I received a free copy of The First Fifteen Lives of Harry August from Netgalley in exchange for an honest review.
Harry August is a kalachakra, a person destined to die and be reborn over and over again, in the exact same place he began. At the end of his eleventh life, he meets a little girl who tells him that the world is ending, and it’s up to him to help save it.
After reading the summary, I really thought I would like this book. It sounds exciting and interesting and, unfortunately, it isn’t. Harry August is a flat, disjointed, boring book that I struggled to finish.
So, what were my problems with this book?
First of all, it’s not well-written. The prose is disjointed and awkward, and the pacing is off – sometimes there will be a really interesting stretch of 20 or 30 pages, and then the plot will drag for the next 200.
Second, the timeline jumps around too much. Oh, Harry’s in his first life, second life, ELEVENTH LIFE? Okay, what happened to his third through tenth lives? Don’t worry, they’ll be randomly inserted in between the otherwise linear story of his twelfth through fifteenth lives, at the most inopportune times. Seriously, just when it gets exciting, the story will break and we’ll have to hear about how Harry went to like, Vietnam or something, in his fifth life. That’s it. Nothing to advance the plot, just the fact that he took a trip.

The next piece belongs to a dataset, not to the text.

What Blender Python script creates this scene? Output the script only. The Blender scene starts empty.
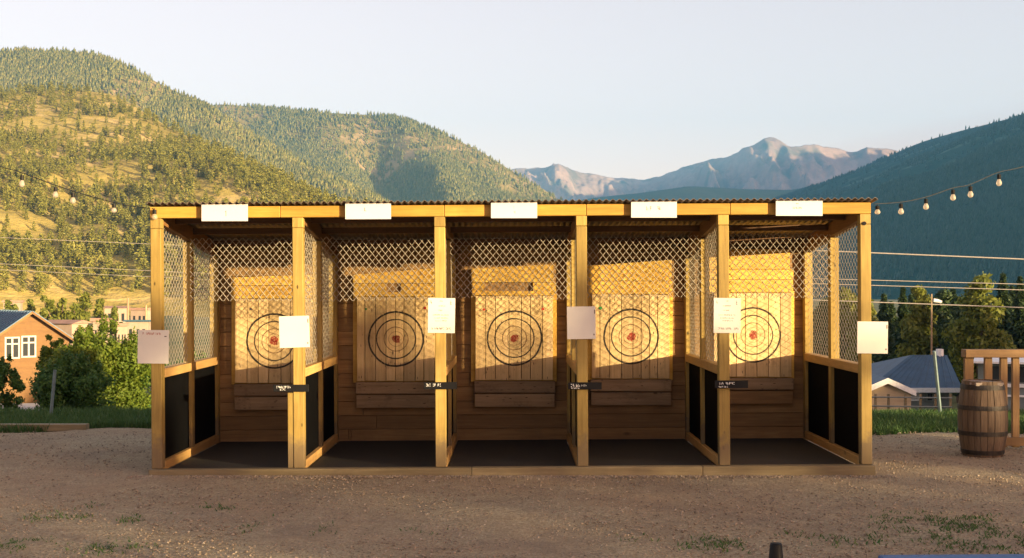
import bpy, math, random
import numpy as np
from mathutils import Vector, Matrix, Euler

RND = random.Random(7)
NP = np.random.default_rng(11)
sc = bpy.context.scene
col = sc.collection
F = 1200.0                     # focal length in pixels of the 1024 px wide frame
EYE = 1.83
CX, HY = 512.0, 292.0
def P(px, py, Y):              # photo direction -> world point at distance Y
    return Vector(((px - CX) / F * Y, Y, EYE + (HY - py) / F * Y))

# ------------------------------------------------------------------ light
AZ, EL = math.radians(50.0), math.radians(6.6)
S = Vector((math.sin(AZ) * math.cos(EL), -math.cos(AZ) * math.cos(EL), math.sin(EL)))

# ------------------------------------------------------------------ helpers
def tag(o, label=None, cat=None, group=None, kind=None):
    if label: o['label'] = label
    if cat: o['category'] = cat
    if group: o['group'] = group
    if kind: o['kind'] = kind
    return o

def empty(name, loc=(0, 0, 0), label=None, cat=None, group=None, rz=0.0):
    o = bpy.data.objects.new(name, None)
    col.objects.link(o)
    o.location = loc
    o.rotation_euler = (0, 0, rz)
    o.empty_display_size = 0.2
    return tag(o, label, cat, group)

def link(name, me, parent=None):
    o = bpy.data.objects.new(name, me)
    col.objects.link(o)
    if parent is not None: o.parent = parent
    return o

def copy_tree(o, parent=None):
    c = o.copy()
    col.objects.link(c)
    if parent is not None: c.parent = parent
    for ch in list(o.children): copy_tree(ch, c)
    return c

def np_mesh(name, verts, quads, mat, smooth=False):
    me = bpy.data.meshes.new(name)
    verts = np.asarray(verts, dtype=np.float32); quads = np.asarray(quads, dtype=np.int32)
    k = quads.shape[1]
    me.vertices.add(len(verts)); me.vertices.foreach_set('co', verts.ravel())
    me.loops.add(quads.size); me.loops.foreach_set('vertex_index', quads.ravel())
    me.polygons.add(len(quads))
    me.polygons.foreach_set('loop_start', np.arange(0, quads.size, k, dtype=np.int32))
    me.polygons.foreach_set('loop_total', np.full(len(quads), k, dtype=np.int32))
    me.update(calc_edges=True); me.validate()
    if smooth: me.polygons.foreach_set('use_smooth', np.ones(len(me.polygons), dtype=bool))
    if mat: me.materials.append(mat)
    return me

class MB:
    def __init__(s): s.v = []; s.f = []
    def _add(s, vs, fs):
        b = len(s.v); s.v += [tuple(v) for v in vs]; s.f += [tuple(i + b for i in f) for f in fs]
    def box(s, x0, x1, y0, y1, z0, z1, ch=0.0):
        if ch <= 0:
            vs = [(x, y, z) for z in (z0, z1) for y in (y0, y1) for x in (x0, x1)]
            s._add(vs, [(0, 2, 3, 1), (4, 5, 7, 6), (0, 1, 5, 4), (2, 6, 7, 3), (0, 4, 6, 2), (1, 3, 7, 5)])
            return s
        return s.hull_box(x0, x1, y0, y1, z0, z1, ch)
    def hull_box(s, x0, x1, y0, y1, z0, z1, c):
        # chamfered box: 24 vertices
        X = (x0, x1); Y = (y0, y1); Z = (z0, z1); vs = []; idx = {}
        for i in (0, 1):
            for j in (0, 1):
                for k in (0, 1):
                    sx, sy, sz = (1, -1)[i], (1, -1)[j], (1, -1)[k]
                    idx[i, j, k, 'x'] = len(vs); vs.append((X[i], Y[j] + sy * c, Z[k] + sz * c))
                    idx[i, j, k, 'y'] = len(vs); vs.append((X[i] + sx * c, Y[j], Z[k] + sz * c))
                    idx[i, j, k, 'z'] = len(vs); vs.append((X[i] + sx * c, Y[j] + sy * c, Z[k]))
        fs = []
        for i in (0, 1):
            q = [idx[i, 0, 0, 'x'], idx[i, 1, 0, 'x'], idx[i, 1, 1, 'x'], idx[i, 0, 1, 'x']]; fs.append(q if i else q[::-1])
            q = [idx[0, i, 0, 'y'], idx[0, i, 1, 'y'], idx[1, i, 1, 'y'], idx[1, i, 0, 'y']]; fs.append(q if i else q[::-1])
            q = [idx[0, 0, i, 'z'], idx[1, 0, i, 'z'], idx[1, 1, i, 'z'], idx[0, 1, i, 'z']]; fs.append(q if i else q[::-1])
        for a in (0, 1):
            for b in (0, 1):
                fs.append([idx[a, b, 0, 'x'], idx[a, b, 1, 'x'], idx[a, b, 1, 'y'], idx[a, b, 0, 'y']])
                fs.append([idx[a, 0, b, 'x'], idx[a, 1, b, 'x'], idx[a, 1, b, 'z'], idx[a, 0, b, 'z']])
                fs.append([idx[0, a, b, 'y'], idx[1, a, b, 'y'], idx[1, a, b, 'z'], idx[0, a, b, 'z']])
        for i in (0, 1):
            for j in (0, 1):
                for k in (0, 1):
                    fs.append([idx[i, j, k, 'x'], idx[i, j, k, 'y'], idx[i, j, k, 'z']])
        s._add(vs, fs); return s
    def prism(s, poly, axis, a, b):
        # poly: 2D outline, extruded along 'x','y' or 'z' from a to b
        n = len(poly)
        def mk(p, t):
            return {'x': (t, p[0], p[1]), 'y': (p[0], t, p[1]), 'z': (p[0], p[1], t)}[axis]
        vs = [mk(p, a) for p in poly] + [mk(p, b) for p in poly]
        fs = [tuple(range(n))[::-1], tuple(range(n, 2 * n))] + [(i, (i + 1) % n, n + (i + 1) % n, n + i) for i in range(n)]
        s._add(vs, fs); return s
    def tube(s, pts, r, n=6, cap=True, r1=None):
        pts = [Vector(p) for p in pts]; m = len(pts); base = len(s.v); up = None
        for i, p in enumerate(pts):
            d = (pts[min(i + 1, m - 1)] - pts[max(i - 1, 0)])
            d.normalize()
            ref = Vector((0, 0, 1)) if abs(d.z) < 0.9 else Vector((1, 0, 0))
            a = d.cross(ref).normalized(); b = d.cross(a).normalized()
            rr = r if r1 is None else r + (r1 - r) * i / max(1, m - 1)
            if callable(r): rr = r(i / max(1, m - 1))
            for k in range(n):
                t = 2 * math.pi * k / n
                s.v.append(tuple(p + a * (rr * math.cos(t)) + b * (rr * math.sin(t))))
        for i in range(m - 1):
            for k in range(n):
                k2 = (k + 1) % n
                s.f.append((base + i * n + k, base + i * n + k2, base + (i + 1) * n + k2, base + (i + 1) * n + k))
        if cap:
            s.f.append(tuple(base + k for k in range(n))[::-1])
            s.f.append(tuple(base + (m - 1) * n + k for k in range(n)))
        return s
    def lathe(s, prof, cx, cy, n=24, z0=0.0):
        base = len(s.v); m = len(prof)
        for (r, z) in prof:
            for k in range(n):
                t = 2 * math.pi * k / n
                s.v.append((cx + r * math.cos(t), cy + r * math.sin(t), z0 + z))
        for i in range(m - 1):
            for k in range(n):
                k2 = (k + 1) % n
                s.f.append((base + i * n + k, base + i * n + k2, base + (i + 1) * n + k2, base + (i + 1) * n + k))
        s.f.append(tuple(base + k for k in range(n))[::-1])
        s.f.append(tuple(base + (m - 1) * n + k for k in range(n)))
        return s
    def build(s, name, mat, parent=None, smooth=False, M=None):
        me = bpy.data.meshes.new(name)
        vs = s.v if M is None else [tuple(M @ Vector(v)) for v in s.v]
        me.from_pydata(vs, [], s.f); me.update()
        if smooth:
            for p in me.polygons: p.use_smooth = True
        if mat: me.materials.append(mat)
        return link(name, me, parent)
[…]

Third, the villain is absolutely ridiculous. I don’t want to spoil anything, but toward the end, I was imagining some sort of evil Gatsby throwing money around and throwing “fabulous parties.” I couldn’t take him seriously and I could not, for the life of me, understand why Harry wanted so desperately to be his friend, and why he so desperately kept after Harry.
Now, this book has a lot of five-star reviews. Currently on Goodreads it has a 4.06 average. We’ll see if that changes in the future, but it does make me question whether I just wasn’t the target demographic for this book.